I used TWMs for a long time but I eventually switched back to stacking WMs. Its sort of hard to go back but when I was using TWMs, I’d spend more time tweaking things than anything else
I used KDE early on… around SuSE 7.3. It was a trash fire for a long time. Wildly unstable, would take so long to compile it was basically a meme in the community before memes existed in mainstream, and it was like every single random idea was implemented. Zero cohesiveness. Thumbed their noses at any kind of UI/UX standards. Gnome, of all things was the more solid option if you wanted a “desktop.” Weird to think about considering how that ended up. It has come a longgggggggggg way. Still not for me but after messing with it recently I was pleasantly surprised.
You can also have auto tiling in KDE https://codeberg.org/Serroda/fluid-tile
It’s astonishing how little RAM KDE needs for its features.
Idk about little. I was playing around with an old laptop dual booting Fedora KDE and W11. And Fedora on fresh boot was using the same/more ram than 11.
I was playing around with an old laptop dual booting Fedora KDE and W11. And Fedora on fresh boot was using the same/more ram than 11.
Windows compresses RAM these days, not sure if Fedora does by default. Also, by itself Windows is surprisingly RAM efficient.

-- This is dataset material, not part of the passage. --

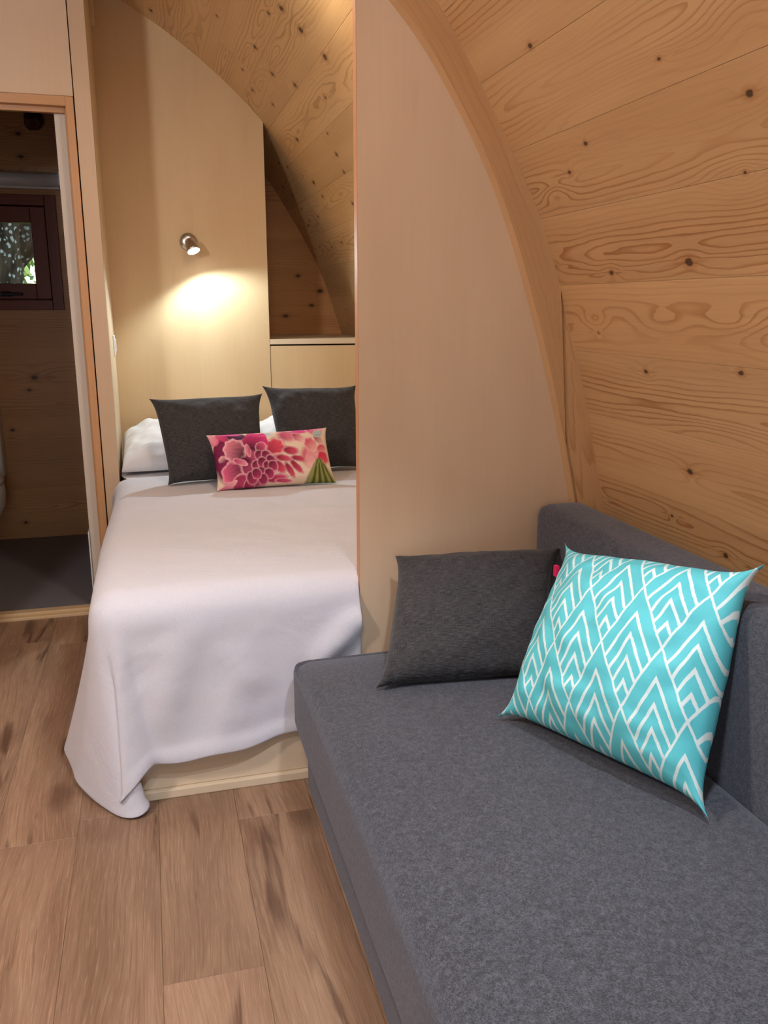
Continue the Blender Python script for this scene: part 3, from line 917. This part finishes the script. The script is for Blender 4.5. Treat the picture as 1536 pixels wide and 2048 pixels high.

I think it’s a holdover from Windows 8 which was developed for tablets when Microsoft tried competing with iPads.
The problems arise when web views like the news widget load. Then all the past optimizations no longer matter.
That seems odd. I’m on fedora KDE and from memory (excuse the pun) I sit at about 1.7GB usage at startup, and that’s with a few autostarted apps like joplin and pcloud. I don’t think I’ve seen Windows 11 that low ever, though I’ve hardly ever booted into it in the last 2 years.
Nobody here was talking about PedOS until you brought it up Comrade
my ram usage with no apps open is 12 to 15 gigs. ultranarine kde
If you use cosmic desktop, you can switch the entire desktop from floating to tiling and it works very smoothly
I started out using tiling but actually like floating more now. Still, cool to have such easy switches.
You can use a dedicated tiling window manager but cosmic is a lot more “batteries included” and just works.
Also it seems that they are constantly adding new features so its exciting to see where its going.